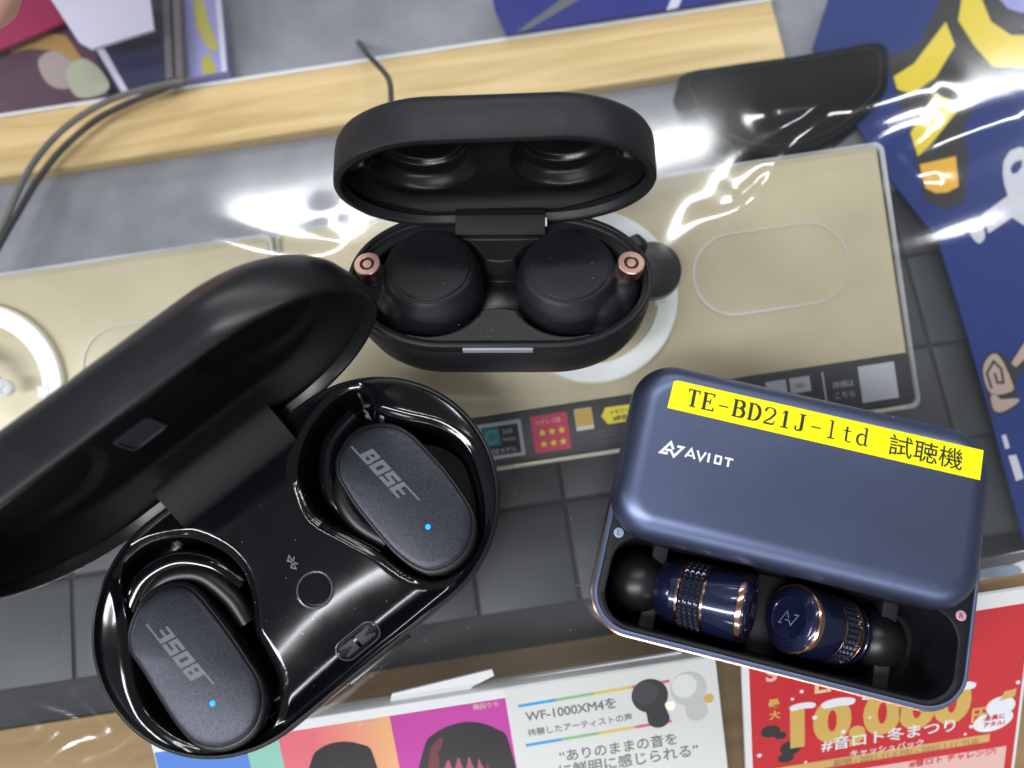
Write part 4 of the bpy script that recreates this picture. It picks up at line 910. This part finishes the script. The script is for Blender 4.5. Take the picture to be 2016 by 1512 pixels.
def aviot_bud(side, fx, fy, fz, th, label):
    rot = Matrix.Rotation(R_(th), 4, 'Y')
    if side < 0: rot = Matrix.Rotation(math.pi, 4, 'Z') @ rot
    m = MA @ Matrix.Translation(Vector((fx, fy, fz))*S) @ rot
    r = empty('earbud', mat=m); tag(r, label, 'earbud', 'blue barrel earbuds in the sliding case')
    sp = -1 if side < 0 else 1
    obj('barrel', *lathe([(6.2, 1.1), (7.0, 1.3), (7.12, 2.2), (7.05, 7.7), (6.7, 7.9), (6.45, 8.0), (6.45, 13.2), (6.9, 13.3), (6.95, 14.6), (6.8, 14.75), (6.95, 14.9), (6.7, 16.2), (5.7, 18.4), (4.6, 19.4), (3.6, 20.2)], 96, 'x'), M['navy_gloss'], r, angle=25)
    obj('rose_ring', *lathe([(6.1, -.1), (6.75, -.12), (7.0, .1), (7.14, .6), (7.14, 1.1), (6.9, 1.3)], 96, 'x'), M['rose_gold'], r, angle=30)
    cp = obj('end_cap', *lathe([(6.55, .1), (6.5, -.28), (6.3, -.5), (5.6, -.75), (4.3, -.95), (4.15, -.85), (4.05, -.8), (.05, -.8)], 96, 'x'), M['navy_gloss'], r, angle=30)
    em = move(strokes([([(-1.5, -1.2), (-2.4, -1.3), (-.6, 1.2), (.0, -.1)], .22), ([(-.9, -.5), (.1, -.5), (.7, -1.4), (2.3, .8), (1.2, .8)], .22)], 0, .05), Matrix.Translation((-.86, 0, 0)) @ Matrix.Rotation(R_(-90), 4, 'Y') @ Matrix.Rotation(R_(0 if side > 0 else 180), 4, 'Z'))
    obj('emblem', *em, mat('emblem_ink', (.17, .18, .27), .4), cp, smooth=False)
    obj('microphone_hole', *move(lathe([(.38, -.12), (.38, -.02), (.05, -.02)], 20, 'x'), Matrix.Translation((-.78, .6, 4.95))), M['dark_hole'], cp)
    for s0, wd in ((7.75, .5), (13.0, .5)):
        obj('thin_gold_ring', *lathe([(6.7, s0-.12), (7.08, s0), (7.1, s0+wd*.5), (7.08, s0+wd), (6.6, s0+wd+.1)], 96, 'x'), M['rose_gold'], r, angle=30)
    obj('knurled_ring', *knurl(6.5, 7.05, 8.3, 12.95), M['knurl'], r, smooth=False)
    tp = move(lathe([(2.4, -1), (3.2, 0), (5.4, 1.2), (6.3, 3.2), (6.5, 5.0), (6.1, 7), (5.0, 9), (3.4, 10.2), (2.2, 10.6), (1.9, 10.0), (1.7, 8)], 64, 'x'), Matrix.Translation((18.6, 0, 0)) @ Matrix.Rotation(R_(-th*.95), 4, 'Y'))
    obj('ear_tip', *tp, M['rubber'], r, angle=60)
aviot_bud(-1, -5.6, -37.6, 15.6, 24, 'left blue barrel earbud with knurled band lying in the sliding case')
aviot_bud(1, 3.0, -37.4, 16.4, 33, 'right blue barrel earbud facing up with emblem on its round end cap')

# ------------------------------------------------------------------ fingertip of the photographer's other hand
def hand():
    tipx, tipy = at(34, 40, 22)[:2]
    base = np.array([tipx, tipy, 22.0])
    # directions: finger comes from the upper left, off the frame
    d = np.array([-.62, .75, .18]); d /= np.linalg.norm(d); side = np.array([.75, .62, 0.]); side /= np.linalg.norm(side); up = np.cross(side, d)
    if up[2] < 0: up = -up
    V = []; Ed = []; Rd = []
    def add(p, r_, prev):
        V.append(p); Rd.append(r_)
        if prev is not None: Ed.append((prev, len(V)-1))
        return len(V)-1
    palm = base+d*95+up*14
    ip = add(palm, 22, None); wr = add(palm+d*45-up*4, 20, ip); add(palm+d*110-up*6, 24, wr)
    for k, (off, ln, curl) in enumerate(((0, 1.0, 0), (17, 1.06, 3), (33, 1.0, 5), (47, .82, 8))):
        kn = add(palm-d*28+side*(off-22)*1.0+up*4, 11.5-.6*k, ip)
        tip_t = base+side*(off)*.95+d*(95*(1-ln))*.4
        j1 = add(V[kn]*.55+tip_t*.45+up*(9-curl), 9.2-.4*k, kn); j2 = add(V[kn]*.22+tip_t*.78+up*5, 8.2-.4*k, j1); add(tip_t, 7.2-.4*k, j2)
    t0 = add(palm-side*26+d*6-up*3, 12, ip); t1 = add(palm-side*40-d*22-up*6, 10, t0); add(palm-side*42-d*45-up*8, 8, t1)
    me = bpy.data.meshes.new('hand'); me.from_pydata([tuple(v*S) for v in V], Ed, [])
    o = bpy.data.objects.new('hand', me); C.objects.link(o); me.materials.append(M['skin'])
    sk = o.modifiers.new('skin', 'SKIN'); sk.use_smooth_shade = True
    for i, v in enumerate(me.skin_vertices[0].data): v.radius = (Rd[i]*S, Rd[i]*S*.9); v.use_root = (i == 0)
    sb = o.modifiers.new('sub', 'SUBSURF'); sb.levels = 2; sb.render_levels = 2
    tag(o, 'pink fingertip of a hand reaching in at the top left corner', 'hand')
hand()

# ------------------------------------------------------------------ lint and dust
def lint():
    parts = []
    def fibre(mx, x, y, z, L_):
        a_ = rng.uniform(0, 6.28); b_ = a_+rng.uniform(-1.2, 1.2)
        p = [(x, y, z), (x+L_*math.cos(a_), y+L_*math.sin(a_), z+.02), (x+L_*(math.cos(a_)+math.cos(b_)), y+L_*(math.sin(a_)+math.sin(b_)), z)]
        q = [np.array(mx @ Vector([v*S for v in w_]))/S for w_ in p]; parts.append(tube(q, rng.uniform(.012, .026), 4))
    for k in range(9):
        sg = -1 if k % 2 else 1; r0 = 8*math.sqrt(rng.uniform()); t = rng.uniform(0, 6.28)
        fibre(MS, sg*14.9+r0*math.cos(t), 2+r0*math.sin(t), 2.15-.28*(r0/8.3)**2, rng.uniform(.03, .22))
    for k in range(9): fibre(MS, rng.uniform(-9, 9), rng.uniform(-14.5, -10.5), -1.25, rng.uniform(.03, .2))
    for k in range(30):
        x, y = rng.uniform(-13, 13), rng.uniform(-22, 17)
        fibre(MB_, x, y, zB(x, y)+.02, rng.uniform(.02, .16))
    for k in range(16): fibre(MA, rng.uniform(-32, 30), rng.uniform(-24, 1), 26.04, rng.uniform(.03, .12))
    I4 = Matrix.Identity(4)
    for k in range(70): p = at(rng.uniform(0, 2016), rng.uniform(700, 1512), 0); fibre(I4, p[0], p[1], .02, rng.uniform(.04, .35))
    o = obj('lint', *join(*parts), M['white_card']); tag(o, 'fine pale lint and dust specks scattered over the cases and film', 'lint', kind='stuff')
lint()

## [WHAT IS BEING ASKED]
Reproduce the material above verbatim; omit every picture.

## [COMPLETED TASK]
Write part 4 of the bpy script that recreates this picture. It picks up at line 910. This part finishes the script. The script is for Blender 4.5. Take the picture to be 2016 by 1512 pixels.
def aviot_bud(side, fx, fy, fz, th, label):
    rot = Matrix.Rotation(R_(th), 4, 'Y')
    if side < 0: rot = Matrix.Rotation(math.pi, 4, 'Z') @ rot
    m = MA @ Matrix.Translation(Vector((fx, fy, fz))*S) @ rot
    r = empty('earbud', mat=m); tag(r, label, 'earbud', 'blue barrel earbuds in the sliding case')
    sp = -1 if side < 0 else 1
    obj('barrel', *lathe([(6.2, 1.1), (7.0, 1.3), (7.12, 2.2), (7.05, 7.7), (6.7, 7.9), (6.45, 8.0), (6.45, 13.2), (6.9, 13.3), (6.95, 14.6), (6.8, 14.75), (6.95, 14.9), (6.7, 16.2), (5.7, 18.4), (4.6, 19.4), (3.6, 20.2)], 96, 'x'), M['navy_gloss'], r, angle=25)
    obj('rose_ring', *lathe([(6.1, -.1), (6.75, -.12), (7.0, .1), (7.14, .6), (7.14, 1.1), (6.9, 1.3)], 96, 'x'), M['rose_gold'], r, angle=30)
    cp = obj('end_cap', *lathe([(6.55, .1), (6.5, -.28), (6.3, -.5), (5.6, -.75), (4.3, -.95), (4.15, -.85), (4.05, -.8), (.05, -.8)], 96, 'x'), M['navy_gloss'], r, angle=30)
    em = move(strokes([([(-1.5, -1.2), (-2.4, -1.3), (-.6, 1.2), (.0, -.1)], .22), ([(-.9, -.5), (.1, -.5), (.7, -1.4), (2.3, .8), (1.2, .8)], .22)], 0, .05), Matrix.Translation((-.86, 0, 0)) @ Matrix.Rotation(R_(-90), 4, 'Y') @ Matrix.Rotation(R_(0 if side > 0 else 180), 4, 'Z'))
    obj('emblem', *em, mat('emblem_ink', (.17, .18, .27), .4), cp, smooth=False)
    obj('microphone_hole', *move(lathe([(.38, -.12), (.38, -.02), (.05, -.02)], 20, 'x'), Matrix.Translation((-.78, .6, 4.95))), M['dark_hole'], cp)
    for s0, wd in ((7.75, .5), (13.0, .5)):
        obj('thin_gold_ring', *lathe([(6.7, s0-.12), (7.08, s0), (7.1, s0+wd*.5), (7.08, s0+wd), (6.6, s0+wd+.1)], 96, 'x'), M['rose_gold'], r, angle=30)
    obj('knurled_ring', *knurl(6.5, 7.05, 8.3, 12.95), M['knurl'], r, smooth=False)
    tp = move(lathe([(2.4, -1), (3.2, 0), (5.4, 1.2), (6.3, 3.2), (6.5, 5.0), (6.1, 7), (5.0, 9), (3.4, 10.2), (2.2, 10.6), (1.9, 10.0), (1.7, 8)], 64, 'x'), Matrix.Translation((18.6, 0, 0)) @ Matrix.Rotation(R_(-th*.95), 4, 'Y'))
    obj('ear_tip', *tp, M['rubber'], r, angle=60)
aviot_bud(-1, -5.6, -37.6, 15.6, 24, 'left blue barrel earbud with knurled band lying in the sliding case')
aviot_bud(1, 3.0, -37.4, 16.4, 33, 'right blue barrel earbud facing up with emblem on its round end cap')

# ------------------------------------------------------------------ fingertip of the photographer's other hand
def hand():
    tipx, tipy = at(34, 40, 22)[:2]
    base = np.array([tipx, tipy, 22.0])
    # directions: finger comes from the upper left, off the frame
    d = np.array([-.62, .75, .18]); d /= np.linalg.norm(d); side = np.array([.75, .62, 0.]); side /= np.linalg.norm(side); up = np.cross(side, d)
    if up[2] < 0: up = -up
    V = []; Ed = []; Rd = []
    def add(p, r_, prev):
        V.append(p); Rd.append(r_)
        if prev is not None: Ed.append((prev, len(V)-1))
        return len(V)-1
    palm = base+d*95+up*14
    ip = add(palm, 22, None); wr = add(palm+d*45-up*4, 20, ip); add(palm+d*110-up*6, 24, wr)
    for k, (off, ln, curl) in enumerate(((0, 1.0, 0), (17, 1.06, 3), (33, 1.0, 5), (47, .82, 8))):
        kn = add(palm-d*28+side*(off-22)*1.0+up*4, 11.5-.6*k, ip)
        tip_t = base+side*(off)*.95+d*(95*(1-ln))*.4
        j1 = add(V[kn]*.55+tip_t*.45+up*(9-curl), 9.2-.4*k, kn); j2 = add(V[kn]*.22+tip_t*.78+up*5, 8.2-.4*k, j1); add(tip_t, 7.2-.4*k, j2)
    t0 = add(palm-side*26+d*6-up*3, 12, ip); t1 = add(palm-side*40-d*22-up*6, 10, t0); add(palm-side*42-d*45-up*8, 8, t1)
    me = bpy.data.meshes.new('hand'); me.from_pydata([tuple(v*S) for v in V], Ed, [])
    o = bpy.data.objects.new('hand', me); C.objects.link(o); me.materials.append(M['skin'])
    sk = o.modifiers.new('skin', 'SKIN'); sk.use_smooth_shade = True
    for i, v in enumerate(me.skin_vertices[0].data): v.radius = (Rd[i]*S, Rd[i]*S*.9); v.use_root = (i == 0)
    sb = o.modifiers.new('sub', 'SUBSURF'); sb.levels = 2; sb.render_levels = 2
    tag(o, 'pink fingertip of a hand reaching in at the top left corner', 'hand')
hand()

# ------------------------------------------------------------------ lint and dust
def lint():
    parts = []
    def fibre(mx, x, y, z, L_):
        a_ = rng.uniform(0, 6.28); b_ = a_+rng.uniform(-1.2, 1.2)
        p = [(x, y, z), (x+L_*math.cos(a_), y+L_*math.sin(a_), z+.02), (x+L_*(math.cos(a_)+math.cos(b_)), y+L_*(math.sin(a_)+math.sin(b_)), z)]
        q = [np.array(mx @ Vector([v*S for v in w_]))/S for w_ in p]; parts.append(tube(q, rng.uniform(.012, .026), 4))
    for k in range(9):
        sg = -1 if k % 2 else 1; r0 = 8*math.sqrt(rng.uniform()); t = rng.uniform(0, 6.28)
        fibre(MS, sg*14.9+r0*math.cos(t), 2+r0*math.sin(t), 2.15-.28*(r0/8.3)**2, rng.uniform(.03, .22))
    for k in range(9): fibre(MS, rng.uniform(-9, 9), rng.uniform(-14.5, -10.5), -1.25, rng.uniform(.03, .2))
    for k in range(30):
        x, y = rng.uniform(-13, 13), rng.uniform(-22, 17)
        fibre(MB_, x, y, zB(x, y)+.02, rng.uniform(.02, .16))
    for k in range(16): fibre(MA, rng.uniform(-32, 30), rng.uniform(-24, 1), 26.04, rng.uniform(.03, .12))
    I4 = Matrix.Identity(4)
    for k in range(70): p = at(rng.uniform(0, 2016), rng.uniform(700, 1512), 0); fibre(I4, p[0], p[1], .02, rng.uniform(.04, .35))
    o = obj('lint', *join(*parts), M['white_card']); tag(o, 'fine pale lint and dust specks scattered over the cases and film', 'lint', kind='stuff')
lint()